The meeting with Moller and Suckling was held in a room up some very steep and quite long stairs. According to Moller, the process of meeting his guests was at least making him fit. My one trip certainly confirmed that view. Our meeting began with Moller introducing Sue Suckling and himself. I was impressed. They both have Resumes that include a long string of corporate directorships and sporting appointments. Moller has served in senior positions in both New Zealand rugby and cricket. No one could question their qualifications for this task.
Moller then asked for a brief description of my background. I explained that I once had a normal commercial career and for several years had been Managing Director of a company called Colyer Watson. Here again Moller surprised. “Is that,” he asked, “the large animal by-products exporting company?” “Yes it is.” I replied.
I may have misunderstood the moment but I thought I felt the mood change. Moller clearly knew that Colyers was New Zealand’s largest exporter of animal by-products and was now going to give me time to put my case.

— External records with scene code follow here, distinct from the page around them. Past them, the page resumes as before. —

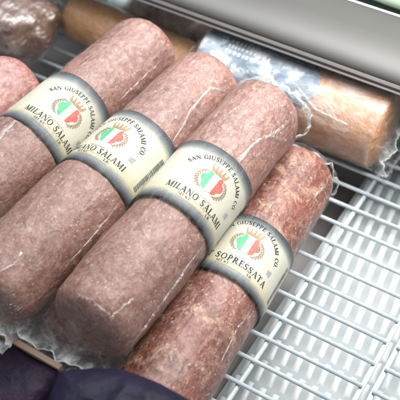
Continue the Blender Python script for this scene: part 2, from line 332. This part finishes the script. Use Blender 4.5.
    while h < 16:
        wd = r.uniform(.35, 1.1); bc.append([(39, h), (41, h), (41, h+wd), (39, h+wd)]); bc.append([(41, h), (43+r.uniform(-.5,.8), h), (43, h+wd), (41, h+wd)]); h += wd + r.uniform(.35, .9)
    U('barcode', bc, M['ink_soft'])

# ------------------------------------------------------------------ salami builder
def frame_of(az, tilt, P):
    a, t = math.radians(az), math.radians(tilt)
    Y = Vector((math.sin(a)*math.cos(t), math.cos(a)*math.cos(t), math.sin(t))); X = Y.cross(Vector((0,0,1))).normalized(); Z = X.cross(Y)
    m = Matrix((X, Y, Z)).transposed().to_4x4(); m.translation = Vector(P); return m
def tube_surface(u0, u1, prof, nr, nt, amp, seed, fq=28., ring0=0., ring1=2*PI, closed=True):
    vs = []; off = Vector((seed*3.1, seed*7.7, seed*1.3))
    for i in range(nr+1):
        k = i/nr; u = u0 + (u1-u0)*k; R_ = prof(u)
        for j in range(nt if closed else nt+1):
            th = ring0 + (ring1-ring0)*j/nt; q = Vector((math.sin(th)*.032, u, math.cos(th)*.032))
            d = noise.noise(q*fq + off)*amp + noise.noise(q*fq*4 + off)*amp*.35 if amp else 0
            r = R_*(1 + d/.032); vs.append(Vector((r*math.sin(th), u, r*math.cos(th))))
    fs = []; m = nt if closed else nt+1
    for i in range(nr):
        for j in range(nt):
            j2 = (j+1) % m if closed else j+1
            fs.append((i*m+j, (i+1)*m+j, (i+1)*m+j2, i*m+j2))
    return vs, fs
def body_mesh(u0, u1, R, e0, e1, amp, seed, nt=96, sq=2.6, bend=None):
    """rounded-end log: stations bunch up at the ends"""
    st = []
    for i in range(14): a = PI/2*i/14; st.append((u0 + e0*(1-math.sin(a)), None, a, 0))
    st = []
    for i in range(15): a = PI/2*i/15; st.append((u0 + e0*(1 - math.cos(a)**(2/sq)) , R*max(.02, math.sin(a))**(2/sq)) if False else (u0 + e0*(1-math.cos(a)**.8*1.0), R*(1-(1-math.sin(a)**1)**1.)**.62 if a > 0 else R*.001))
    n = 90
    for i in range(n+1): st.append((u0+e0 + (u1-e1-u0-e0)*i/n, R))
    for i in range(14, -1, -1): a = PI/2*i/15; st.append((u1 - e1*(1-math.cos(a)**.8), R*math.sin(a)**.62 if a > 0 else R*.001))
    vs = []; off = Vector((seed*3.1, seed*7.7, seed*1.3))
    for (u, r0) in st:
        for j in range(nt):
            th = 2*PI*j/nt; q = Vector((math.sin(th)*R, u, math.cos(th)*R))
            d = (noise.noise(q*9 + off)*.9 + noise.noise(q*26 + off) + noise.noise(q*80 + off)*.4 + noise.noise(q*220 + off)*.18)*amp
            r = max(0, r0 + d*(r0/R)); vs.append(Vector((r*math.sin(th), u + d*.8*(1-r0/R), r*math.cos(th))))
    fs = []
    for i in range(len(st)-1):
        for j in range(nt): fs.append((i*nt+j, (i+1)*nt+j, (i+1)*nt+(j+1) % nt, i*nt+(j+1) % nt))
    return vs, fs
CR_UV = []
def crumple_mesh(u_start, direction, R, length, seed, flat=.25, wide=1.15, nr=26, nt=150, tw=0., ragged=.006, drop=0., amp=.0026, shift=0.):
    """the spare film past an end: starts round on the salami, is pressed flat to a ragged sealed edge"""
    vs = []; off = Vector((seed*2.3, seed, -seed*4.1)); CR_UV.clear()
    for i in range(nr+1):
        k = i/nr
        for j in range(nt):
            th = 2*PI*j/nt; c, s = math.cos(th), math.sin(th)
            e = k*k*(3-2*k); wx = R*(1 + (wide-1)*e); wz = R*(1-e) + R*flat*e
            x, z = s*wx + shift*e, c*wz - drop*e
            q = Vector((x*42, k*2.2, z*42)) + off; CR_UV.append((j/nt, k))
            f = noise.noise(q)*.6 + (1-abs(noise.noise(q*1.9+off))*2)*.4
            g = noise.noise(Vector((th*5, k*1.5, seed)))
            a = amp*(.15 + 1.4*k)
            x += s*f*a + math.cos(tw)*0; z += c*f*a + g*a*.9
            u = u_start + direction*(k*length + k*k*ragged*(noise.noise(Vector((th*2.2, seed, 0))) + .5*noise.noise(Vector((th*7, 0, seed)))) + .0012*k*noise.noise(q*2))
            vs.append(Vector((x, u, z)))
    fs = [(i*nt+j, (i+1)*nt+j, (i+1)*nt+(j+1) % nt, i*nt+(j+1) % nt) for i in range(nr) for j in range(nt)]
    return vs, fs
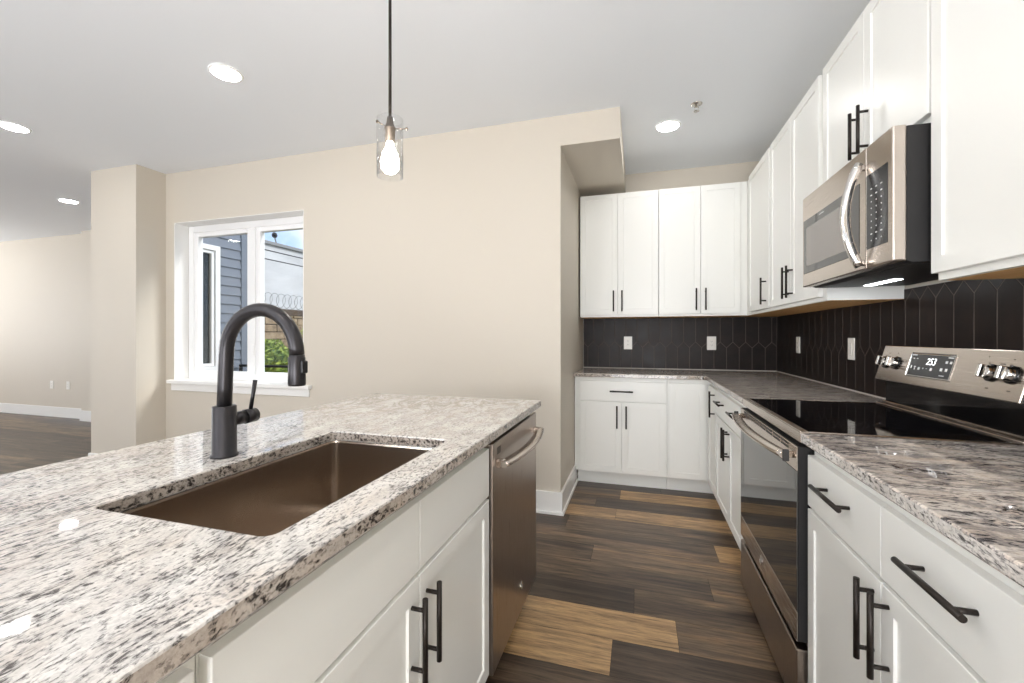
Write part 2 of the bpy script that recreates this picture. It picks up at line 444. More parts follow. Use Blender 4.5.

The remainder of the forty minutes was an excellent exchange of ideas on the role of a national sporting organization.
As you would expect I argued that the role of Swimming New Zealand is to provide a fertile environment for people like me to do our job. Swimming New Zealand has no expertise in producing champion swimmers. Good God, they’ve been at it for ten years; they’ve spent sixteen million dollars and still can’t win an Olympic swimming race. Swimming New Zealand and SPARC need to understand that it is not the function of the “state” to produce Olympic Champions. That’s our job. That’s the role of professional coaches like Kent, Winter, Duncan, Hurring, me and twenty or thirty others. In an individual sport like swimming I support a capitalist form of governance. New Zealand swimming has tried Jan Cameron’s state socialism. It has failed. It is time to move on. It is time to try something different and better.
I thought Moller and Suckling understood the point; maybe even had sympathy with the capitalist philosophy. Their corporate upbringing might be cause for optimism. Perhaps these people were not just hired SPARC sycophants, employed to listen, charm and then impose on swimming the party line of centralized delivery. Perhaps there was hope. Time will tell whether the hope that came out of the meeting has substance. Will Moller and Suckling produce a report that proposes the capitalist philosophy they appeared to find appealing in our discussion or will they comply with their paymaster’s orders and hand in another Project Vanguard look alike?
That was the heart and soul of our discussion. We did however cover one or two minor points. Moller seemed concerned that I was being denied entry to the New Zealand Olympic Swimming Trials. Clearly he did not think that the fact I wrote articles critical of Swimming New Zealand was sufficient reason for my swimmers to be denied access to their coach. He asked to see the ridiculous Swimming New Zealand’s rule that brought this into effect. Again there is hope. Will I be allowed to coach my swimmers at the Trials after all?
We discussed one view of the history of Swimming New Zealand. Perhaps there was merit in the view that the organization had once done very little for anyone. In that period strong coaches such as Lincoln Hurring, Hilton Brown, Duncan Lang, Burt Cotterill, Ross Anderson and Bret Naylor had coached Olympic medallists, world record holders and World Champions. They asked for nothing from Swimming New Zealand and that’s what they got. Then swimming fell under the Cameron spell. The organization changed quickly from doing nothing to doing everything. In just a couple of years swimming moved from lassie-faire neglect to iron fisted control. Any athlete wanting to represent New Zealand had little option but to walk the Cameron pathway. And it led nowhere. They won nothing. Worse than that, the standard of coaching in the provinces declined as Swimming New Zealand imposed its will on us all. Any coach who stood up to the monolith or who wrote for Swimwatch was mistreated and marginalized. The “state” knew best and we had all better tow the party line.
There is however another way. There is a way where the “state” observes properly defined limits and creates an environment where we all can do our jobs; where the “state” avoids the neglect and the dictatorial control that have characterised its performance in the past. I can only hope Moller and Suckling’s report reflects that middle ground. After Wellington, here at Swimwatch, we do have hope.